Truth be told, I don’t normally read the technology section-for me it would be like reading the Shanghai daily news (and not the English version), but the headline, “Weary of Looking for Work, Some Create Their Own” obviously caught my attention. Being an avid self employment advocate, I thrive on any proof that entrepreneurs are more secure than employees. 

Richtel says that Alex Andon, a graduate of Duke University, was laid off last May from a biotech company. After months of looking for work, he started building jellyfish aquariums in his San Francisco apartment.

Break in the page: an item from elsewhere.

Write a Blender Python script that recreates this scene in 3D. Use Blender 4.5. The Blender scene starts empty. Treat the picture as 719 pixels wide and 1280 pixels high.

Using new technology to keep the fragile jellyfish alive, he’s already sold some tanks, one to a restaurant for $25,000. He’s also selling desktop versions on his website. 

Four of Andon’s roommates have caught the entrepreneurial fever and started businesses of their own, including laminated, fold-out language guides for travelers. 

The Times article also mentions 25 year old Monica Zaminska who was laid by her PR firm and after meeting with several recruiters and sending out countless résumés, started a restaurant review website for food enthusiasts Zaminska says, “I love working so I made work for myself.”

While the headlines are filled with reports of Doom and Gloom, whether you have been laid off or are losing sleep over the next round of job cuts, you can either join the negativity or see this as the perfect time to get started on those entrepreneurial dreams. If you don’t have any idea what you’d like to do, you probably ought to spend an hour with a  life coach and unearth those interests. If you know what you love, but can’t see how you could possibly make a living doing it, or you know what it is you’d like to do but don’t know where to begin, send me an e-mail at themuse@inspiredlivelihoodcom. We’ll look at your idea and figure out how to make it happen. 

As one of Andon’s roommates, Erin Kitchell said, “This is a good a time as any to try something entrepreneurial. There’s not a lot of opportunity out there right now” (for jobs). And as the self-employment muse, I’m telling you, there sure are lots of opportunities out there to start your own little empire.